What happens if a contractor in Mexico is reclassified as an employee?

General guidance on Mexican misclassification describes companies facing retroactive statutory contributions, unpaid seniority and benefit obligations, and severance exposure once a contractor is reclassified — since those obligations accrue from when the employment relationship actually began, not from when it was formally recognized. Mexico's labor courts and Ministry of Labor are the relevant authorities for reclassification, and REPSE registration compliance is a related requirement for companies that provide specialized outsourced services.

How much does an Employer of Record cost for a hire in Mexico?

Deel's EOR Standard plan lists at $599/month per employee, per Deel's public pricing (verified July 2026), on top of salary and Mexico's mandatory employer contributions, which your EOR quote will itemize. Managing a contractor through Deel without converting them to an employee costs $49/month per contractor — Deel also offers a dedicated US PEO plan at $125/month, relevant if you're structuring US-side employment rather than a Mexico hire.

What is REPSE and does it affect how I hire contractors in Mexico?

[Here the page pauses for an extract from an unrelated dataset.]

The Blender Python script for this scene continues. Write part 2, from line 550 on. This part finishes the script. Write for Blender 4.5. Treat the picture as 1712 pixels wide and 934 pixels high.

REPSE is Mexico's registration scheme, referenced in employer classification guidance in the context of reclassification and specialized-services compliance following Mexico's 2021 outsourcing reform, which tightened rules around disguised employment arrangements. If you're engaging contractors through an intermediary or outsourcing structure in Mexico, REPSE registration status is worth confirming as part of your compliance check — an EOR or Contractor of Record provider will typically have this handled as part of their service.